志望者が数千人いる企業に、何百という受験者がマニュアル本にある形式で書いてくれば、採用担当者は思うでしょう。「ああ、今年流行の書き方ね。マニュアル人間か」と。その時点で、印象はぐっと落ちて、あなたが伝えたいストーリーがしぼんでしまいます。

見出しを立てて考えをまとめるということは、大切なことです。しかし、マニュアル本は就活生がこぞって読んでいます。そのとおりに書けば、埋没することは目に見えています。企業側は、何百通、何千通ものESに目を通すということに、まず気づくべきです。

具体的なイメージが湧いてこない志望動機

教育関係の業界を目指そうとする際の志望動機を例に取って見てみましょう。

〈志望動機〉
日本は格差が激しくなっている。私は子ども達の貧困を救いたいと思っています。そのためには教育の機会を与えるべきだろうと考え、御社を希望しました。

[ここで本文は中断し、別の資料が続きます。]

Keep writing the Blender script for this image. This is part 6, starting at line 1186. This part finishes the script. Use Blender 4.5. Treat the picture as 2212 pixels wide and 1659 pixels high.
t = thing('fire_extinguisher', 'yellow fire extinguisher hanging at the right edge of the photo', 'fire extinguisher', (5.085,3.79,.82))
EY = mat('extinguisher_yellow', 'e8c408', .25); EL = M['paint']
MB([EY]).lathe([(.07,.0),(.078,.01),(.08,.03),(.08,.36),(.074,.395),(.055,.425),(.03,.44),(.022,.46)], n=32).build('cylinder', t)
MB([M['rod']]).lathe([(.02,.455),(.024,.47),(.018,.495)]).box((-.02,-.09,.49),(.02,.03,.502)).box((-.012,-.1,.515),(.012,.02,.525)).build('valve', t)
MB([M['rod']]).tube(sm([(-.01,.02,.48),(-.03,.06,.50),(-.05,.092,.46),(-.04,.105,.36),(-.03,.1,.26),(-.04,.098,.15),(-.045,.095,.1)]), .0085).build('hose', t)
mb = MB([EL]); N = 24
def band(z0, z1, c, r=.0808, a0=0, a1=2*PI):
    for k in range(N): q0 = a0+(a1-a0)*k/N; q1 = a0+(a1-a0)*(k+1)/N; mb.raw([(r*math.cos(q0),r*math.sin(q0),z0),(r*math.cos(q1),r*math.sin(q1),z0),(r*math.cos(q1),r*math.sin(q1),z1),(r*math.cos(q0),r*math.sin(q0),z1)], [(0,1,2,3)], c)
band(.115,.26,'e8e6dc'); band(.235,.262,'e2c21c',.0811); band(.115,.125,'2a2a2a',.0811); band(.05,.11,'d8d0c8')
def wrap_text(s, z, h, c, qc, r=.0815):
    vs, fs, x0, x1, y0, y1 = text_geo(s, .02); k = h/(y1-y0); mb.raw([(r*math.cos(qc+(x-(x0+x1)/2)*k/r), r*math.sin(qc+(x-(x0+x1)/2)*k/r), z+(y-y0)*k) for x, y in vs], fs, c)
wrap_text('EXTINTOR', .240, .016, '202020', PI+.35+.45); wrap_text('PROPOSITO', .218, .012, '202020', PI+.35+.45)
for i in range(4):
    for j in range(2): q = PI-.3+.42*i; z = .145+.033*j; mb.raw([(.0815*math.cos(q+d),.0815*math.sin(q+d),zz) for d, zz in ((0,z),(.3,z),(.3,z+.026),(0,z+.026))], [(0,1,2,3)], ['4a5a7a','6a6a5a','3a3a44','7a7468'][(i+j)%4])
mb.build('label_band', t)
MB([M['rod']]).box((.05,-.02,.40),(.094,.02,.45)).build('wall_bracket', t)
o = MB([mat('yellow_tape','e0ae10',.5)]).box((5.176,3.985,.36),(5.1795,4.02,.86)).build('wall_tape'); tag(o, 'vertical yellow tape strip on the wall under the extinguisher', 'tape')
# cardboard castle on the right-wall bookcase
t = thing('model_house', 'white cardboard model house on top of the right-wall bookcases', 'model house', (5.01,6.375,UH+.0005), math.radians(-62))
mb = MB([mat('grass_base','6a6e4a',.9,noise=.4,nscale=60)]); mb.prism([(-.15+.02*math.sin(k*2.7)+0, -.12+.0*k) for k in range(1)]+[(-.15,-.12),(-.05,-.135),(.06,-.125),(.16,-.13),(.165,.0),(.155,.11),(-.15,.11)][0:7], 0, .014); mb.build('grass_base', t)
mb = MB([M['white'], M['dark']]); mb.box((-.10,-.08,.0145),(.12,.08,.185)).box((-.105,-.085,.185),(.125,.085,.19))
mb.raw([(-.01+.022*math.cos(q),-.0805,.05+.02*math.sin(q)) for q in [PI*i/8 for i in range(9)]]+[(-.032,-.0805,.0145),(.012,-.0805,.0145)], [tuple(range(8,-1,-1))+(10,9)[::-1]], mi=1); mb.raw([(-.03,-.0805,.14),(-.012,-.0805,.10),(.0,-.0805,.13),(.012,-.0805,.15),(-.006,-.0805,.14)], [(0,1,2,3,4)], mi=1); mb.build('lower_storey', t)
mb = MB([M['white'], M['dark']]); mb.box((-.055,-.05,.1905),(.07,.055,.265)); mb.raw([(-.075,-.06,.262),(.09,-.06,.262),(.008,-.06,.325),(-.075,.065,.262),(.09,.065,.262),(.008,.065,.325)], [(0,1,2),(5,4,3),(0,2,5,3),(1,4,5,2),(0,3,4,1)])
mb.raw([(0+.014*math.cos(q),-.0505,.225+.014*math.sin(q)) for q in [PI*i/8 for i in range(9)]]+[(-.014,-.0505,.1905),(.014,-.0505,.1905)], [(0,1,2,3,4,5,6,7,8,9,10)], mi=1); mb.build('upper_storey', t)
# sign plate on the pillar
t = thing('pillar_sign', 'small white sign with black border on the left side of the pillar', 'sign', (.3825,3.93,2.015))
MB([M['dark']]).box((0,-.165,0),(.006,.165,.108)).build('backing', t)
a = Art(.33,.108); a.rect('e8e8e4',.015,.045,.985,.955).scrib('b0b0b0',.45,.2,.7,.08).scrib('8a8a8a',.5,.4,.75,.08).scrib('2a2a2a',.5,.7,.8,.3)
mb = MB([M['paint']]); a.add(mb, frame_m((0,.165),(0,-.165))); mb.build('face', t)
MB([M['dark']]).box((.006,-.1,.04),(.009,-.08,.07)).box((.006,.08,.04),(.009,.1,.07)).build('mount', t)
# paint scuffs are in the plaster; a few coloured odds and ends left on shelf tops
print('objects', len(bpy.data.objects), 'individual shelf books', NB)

社会課題を据えている点は、評価できます。若者らしい意欲も伝わります。しかし、これを読んだ採用担当は、「日本は格差が激しくなっている」「子どもの貧困を救いたい」というのは、具体的にどういうことなのだろうという疑問を持ちます。

なぜならどこかで読んだような言葉が並んでいるだけで、ここからは志望者のヒストリーもストーリーも浮かんでこず、具体的なイメージが湧いてこないからです。ESを通過しても、そこに質問が集中するでしょう。答えに窮する姿が目に浮かぶようです。そうならないためにも志望動機となった切っ掛けを自分の体験に引き付けて書いていくようにします。

・寄付や補助金で運営している無料塾で子どもたちを教えていた
・親が十分な収入を得られない子どもたちが通っていた

――といった経験談があれば、そこから書き出せばいいのです。